A Wildlife Corridor in the Yolo Bypass

An abandoned railroad trestle in the southern part of the Yolo Bypass Wildlife Area is getting a new look as part of a habitat restoration project led by the Yolo County Resource Conservation District. The earthen mounds originally designed to elevate a train track will now provide refuge from rising floodwaters for animals that otherwise can’t escape.

The project will construct two east-west corridors across the bypass, one incorporating the trestle mounds and one perched on a low levee. The bypass normally fills with water from east to west, so that animals will be able to follow dry ground westward under the cover of shrubs that will be planted.

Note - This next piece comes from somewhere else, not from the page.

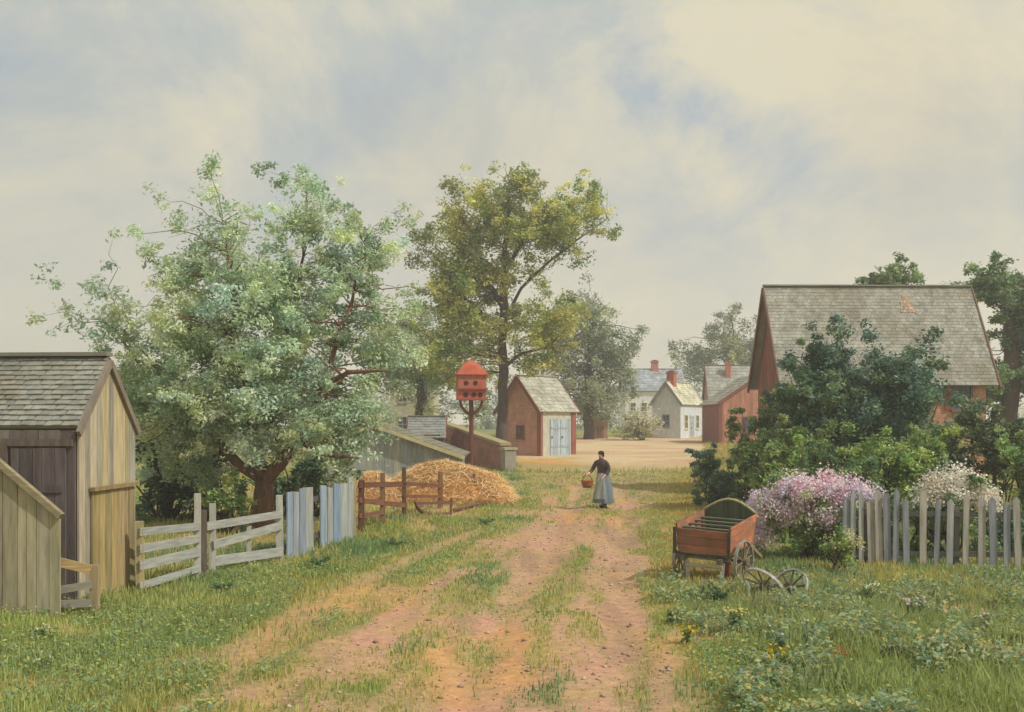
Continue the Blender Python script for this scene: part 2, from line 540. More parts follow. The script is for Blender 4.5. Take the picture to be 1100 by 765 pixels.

All told, the project area will include twenty acres of native prairie and three acres of seasonal wetland.

The project includes a half-acre demonstration native-plant garden next to Parking Lot A, near the start of the auto tour loop. It will feature floodplain meadow and streamside woodland plants that grow, or used to grow, naturally in the Yolo Bypass.

The RCD and partner organizations will arrange for community volunteers to go to the site to plant and tend the vegetation. They expect a dozen community stewardship events and three field days for high school students, starting this fall. These events will provide the chief public access to the sites.

The project is being built in cooperation with the CA Dept. of Fish and Wildlife, which owns the Wildlife Area. Its $700,000 budget comes from Proposition 1, as a grant from the Delta Conservancy, part of the California Natural Resources Agency. Planting began last year, and will continue into 2021.